### EXERCISE GOAL:
Every line that holds the string "scene" is to be identified and copied.

### DATA BLOCK:
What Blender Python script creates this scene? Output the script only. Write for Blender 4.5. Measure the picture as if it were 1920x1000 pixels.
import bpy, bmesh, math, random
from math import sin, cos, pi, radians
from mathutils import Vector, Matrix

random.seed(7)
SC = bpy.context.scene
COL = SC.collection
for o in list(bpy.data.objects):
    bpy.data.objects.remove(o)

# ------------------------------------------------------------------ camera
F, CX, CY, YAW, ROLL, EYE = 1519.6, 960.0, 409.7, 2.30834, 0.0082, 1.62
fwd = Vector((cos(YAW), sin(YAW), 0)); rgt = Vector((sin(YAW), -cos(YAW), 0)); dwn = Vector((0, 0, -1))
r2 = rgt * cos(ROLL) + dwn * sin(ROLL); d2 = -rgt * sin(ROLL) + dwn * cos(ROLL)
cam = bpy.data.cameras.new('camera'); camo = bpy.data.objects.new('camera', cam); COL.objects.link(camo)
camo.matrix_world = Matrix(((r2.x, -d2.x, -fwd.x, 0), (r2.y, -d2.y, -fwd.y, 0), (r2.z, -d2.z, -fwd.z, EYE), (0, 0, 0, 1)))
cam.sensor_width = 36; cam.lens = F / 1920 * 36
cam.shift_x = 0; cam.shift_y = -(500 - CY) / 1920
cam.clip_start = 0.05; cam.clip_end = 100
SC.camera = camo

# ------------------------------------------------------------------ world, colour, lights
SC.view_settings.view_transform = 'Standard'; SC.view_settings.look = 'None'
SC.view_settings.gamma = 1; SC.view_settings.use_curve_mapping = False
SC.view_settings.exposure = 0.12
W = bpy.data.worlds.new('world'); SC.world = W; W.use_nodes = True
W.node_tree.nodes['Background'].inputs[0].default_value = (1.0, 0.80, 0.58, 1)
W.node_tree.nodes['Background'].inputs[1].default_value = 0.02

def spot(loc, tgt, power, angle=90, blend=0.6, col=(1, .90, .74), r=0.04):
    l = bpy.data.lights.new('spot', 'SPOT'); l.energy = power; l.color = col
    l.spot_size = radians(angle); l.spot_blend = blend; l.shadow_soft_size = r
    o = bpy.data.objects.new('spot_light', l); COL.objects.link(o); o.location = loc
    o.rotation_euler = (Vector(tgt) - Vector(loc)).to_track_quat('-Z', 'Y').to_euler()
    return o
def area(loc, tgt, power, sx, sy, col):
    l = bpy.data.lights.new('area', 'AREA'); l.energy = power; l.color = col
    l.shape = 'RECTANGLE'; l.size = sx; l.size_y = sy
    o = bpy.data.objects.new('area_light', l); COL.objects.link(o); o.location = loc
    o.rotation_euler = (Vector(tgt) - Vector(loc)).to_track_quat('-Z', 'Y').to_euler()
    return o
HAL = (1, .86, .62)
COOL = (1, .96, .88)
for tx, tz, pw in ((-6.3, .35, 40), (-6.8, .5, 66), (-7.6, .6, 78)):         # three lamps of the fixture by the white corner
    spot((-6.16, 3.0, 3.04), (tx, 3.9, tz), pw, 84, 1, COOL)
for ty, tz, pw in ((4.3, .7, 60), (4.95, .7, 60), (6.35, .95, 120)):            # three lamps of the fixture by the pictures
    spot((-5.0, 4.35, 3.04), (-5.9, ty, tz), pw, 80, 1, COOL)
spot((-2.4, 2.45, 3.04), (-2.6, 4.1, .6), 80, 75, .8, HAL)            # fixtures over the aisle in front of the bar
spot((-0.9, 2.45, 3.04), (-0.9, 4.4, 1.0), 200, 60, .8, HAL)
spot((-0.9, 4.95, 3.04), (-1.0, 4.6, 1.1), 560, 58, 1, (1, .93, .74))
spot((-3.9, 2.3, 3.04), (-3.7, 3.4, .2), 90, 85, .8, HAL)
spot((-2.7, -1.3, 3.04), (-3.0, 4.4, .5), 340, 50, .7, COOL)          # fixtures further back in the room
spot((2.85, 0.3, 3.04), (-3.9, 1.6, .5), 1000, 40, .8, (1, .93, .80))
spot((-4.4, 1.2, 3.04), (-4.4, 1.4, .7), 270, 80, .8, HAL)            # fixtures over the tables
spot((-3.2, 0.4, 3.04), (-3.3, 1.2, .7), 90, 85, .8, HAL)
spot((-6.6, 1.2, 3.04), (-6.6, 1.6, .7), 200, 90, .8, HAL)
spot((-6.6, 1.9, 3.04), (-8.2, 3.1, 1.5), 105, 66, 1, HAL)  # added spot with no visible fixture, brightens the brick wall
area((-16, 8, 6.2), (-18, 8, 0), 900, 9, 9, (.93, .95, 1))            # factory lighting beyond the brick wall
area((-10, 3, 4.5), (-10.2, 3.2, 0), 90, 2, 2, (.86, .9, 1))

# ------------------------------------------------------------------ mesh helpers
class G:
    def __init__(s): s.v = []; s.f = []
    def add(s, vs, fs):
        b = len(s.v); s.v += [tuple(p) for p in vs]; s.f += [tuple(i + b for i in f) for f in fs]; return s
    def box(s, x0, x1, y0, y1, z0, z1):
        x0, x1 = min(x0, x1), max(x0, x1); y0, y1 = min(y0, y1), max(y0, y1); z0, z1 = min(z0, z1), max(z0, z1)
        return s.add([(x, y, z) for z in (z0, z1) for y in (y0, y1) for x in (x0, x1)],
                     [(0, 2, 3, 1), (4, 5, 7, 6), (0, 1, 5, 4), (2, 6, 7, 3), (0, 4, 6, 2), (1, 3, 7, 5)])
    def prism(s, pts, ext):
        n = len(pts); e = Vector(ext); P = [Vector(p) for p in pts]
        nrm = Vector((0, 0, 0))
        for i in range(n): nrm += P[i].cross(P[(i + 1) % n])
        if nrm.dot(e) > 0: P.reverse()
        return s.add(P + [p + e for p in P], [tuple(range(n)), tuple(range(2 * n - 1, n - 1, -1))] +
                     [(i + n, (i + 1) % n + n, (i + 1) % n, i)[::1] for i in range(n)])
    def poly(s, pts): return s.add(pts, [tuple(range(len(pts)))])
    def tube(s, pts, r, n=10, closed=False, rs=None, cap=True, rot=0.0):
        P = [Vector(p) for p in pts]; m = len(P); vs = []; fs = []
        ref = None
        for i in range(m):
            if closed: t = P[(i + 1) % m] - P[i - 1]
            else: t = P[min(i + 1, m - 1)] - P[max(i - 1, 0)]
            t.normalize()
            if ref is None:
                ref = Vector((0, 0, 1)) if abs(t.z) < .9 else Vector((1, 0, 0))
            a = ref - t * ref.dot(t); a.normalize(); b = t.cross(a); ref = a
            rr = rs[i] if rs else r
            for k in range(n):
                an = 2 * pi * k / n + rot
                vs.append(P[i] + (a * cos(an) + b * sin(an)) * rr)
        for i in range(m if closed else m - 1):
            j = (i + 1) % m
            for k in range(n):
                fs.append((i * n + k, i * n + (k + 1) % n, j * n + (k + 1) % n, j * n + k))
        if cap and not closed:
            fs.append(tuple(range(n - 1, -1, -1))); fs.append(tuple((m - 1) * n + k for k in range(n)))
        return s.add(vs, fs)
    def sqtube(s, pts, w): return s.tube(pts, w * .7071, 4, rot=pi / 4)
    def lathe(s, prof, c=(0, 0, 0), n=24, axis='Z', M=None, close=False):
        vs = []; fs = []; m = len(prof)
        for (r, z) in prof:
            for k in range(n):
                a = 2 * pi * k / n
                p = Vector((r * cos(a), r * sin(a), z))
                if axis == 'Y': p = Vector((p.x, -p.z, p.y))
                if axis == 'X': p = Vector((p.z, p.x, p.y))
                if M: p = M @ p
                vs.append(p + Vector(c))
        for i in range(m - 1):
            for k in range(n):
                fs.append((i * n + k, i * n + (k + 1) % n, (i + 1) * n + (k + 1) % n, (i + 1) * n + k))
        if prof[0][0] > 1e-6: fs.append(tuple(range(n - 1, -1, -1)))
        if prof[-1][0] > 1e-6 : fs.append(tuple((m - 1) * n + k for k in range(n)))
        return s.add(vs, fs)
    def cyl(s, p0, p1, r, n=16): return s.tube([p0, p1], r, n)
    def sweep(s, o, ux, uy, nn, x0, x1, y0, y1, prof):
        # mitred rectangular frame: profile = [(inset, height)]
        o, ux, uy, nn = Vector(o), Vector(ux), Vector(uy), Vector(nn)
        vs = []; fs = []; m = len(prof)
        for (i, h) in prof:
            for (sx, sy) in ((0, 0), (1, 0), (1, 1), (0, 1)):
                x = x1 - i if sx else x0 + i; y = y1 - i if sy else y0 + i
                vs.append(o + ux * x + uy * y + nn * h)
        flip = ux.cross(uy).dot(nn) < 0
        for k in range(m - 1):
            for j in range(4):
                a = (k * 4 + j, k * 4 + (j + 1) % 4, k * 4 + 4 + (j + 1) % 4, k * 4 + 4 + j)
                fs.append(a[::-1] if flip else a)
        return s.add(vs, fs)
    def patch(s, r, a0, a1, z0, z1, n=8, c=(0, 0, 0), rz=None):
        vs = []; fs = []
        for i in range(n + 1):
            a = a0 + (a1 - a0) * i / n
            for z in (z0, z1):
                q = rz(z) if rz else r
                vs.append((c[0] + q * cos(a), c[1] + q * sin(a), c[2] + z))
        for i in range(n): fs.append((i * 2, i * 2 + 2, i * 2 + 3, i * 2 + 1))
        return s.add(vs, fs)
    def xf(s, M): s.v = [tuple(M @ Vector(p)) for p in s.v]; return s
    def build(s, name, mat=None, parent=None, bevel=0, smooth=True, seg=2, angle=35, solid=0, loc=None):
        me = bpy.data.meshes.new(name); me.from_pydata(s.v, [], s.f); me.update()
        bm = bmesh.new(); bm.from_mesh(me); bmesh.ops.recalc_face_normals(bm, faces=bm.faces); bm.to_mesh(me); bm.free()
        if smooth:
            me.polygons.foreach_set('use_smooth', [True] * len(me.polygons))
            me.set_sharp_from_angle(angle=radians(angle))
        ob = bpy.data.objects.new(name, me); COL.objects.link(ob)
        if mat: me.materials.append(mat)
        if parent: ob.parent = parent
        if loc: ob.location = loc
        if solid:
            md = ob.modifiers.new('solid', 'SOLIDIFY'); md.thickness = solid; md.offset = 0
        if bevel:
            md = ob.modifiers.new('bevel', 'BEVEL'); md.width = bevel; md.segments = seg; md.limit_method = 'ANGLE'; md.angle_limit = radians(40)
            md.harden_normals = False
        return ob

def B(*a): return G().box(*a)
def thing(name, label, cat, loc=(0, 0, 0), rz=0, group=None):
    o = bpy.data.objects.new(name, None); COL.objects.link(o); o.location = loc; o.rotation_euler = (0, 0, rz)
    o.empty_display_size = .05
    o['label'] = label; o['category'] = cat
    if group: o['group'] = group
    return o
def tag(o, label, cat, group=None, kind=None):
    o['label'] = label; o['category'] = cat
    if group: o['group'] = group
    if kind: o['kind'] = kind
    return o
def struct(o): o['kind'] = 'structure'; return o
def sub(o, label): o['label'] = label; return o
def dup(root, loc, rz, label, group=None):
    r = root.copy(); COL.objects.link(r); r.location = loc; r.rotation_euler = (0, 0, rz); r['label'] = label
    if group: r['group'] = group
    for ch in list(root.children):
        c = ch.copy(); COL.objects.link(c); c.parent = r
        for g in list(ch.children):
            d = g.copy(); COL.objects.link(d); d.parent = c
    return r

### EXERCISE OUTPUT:
What Blender Python script creates this scene? Output the script only. Write for Blender 4.5. Measure the picture as if it were 1920x1000 pixels.
SC = bpy.context.scene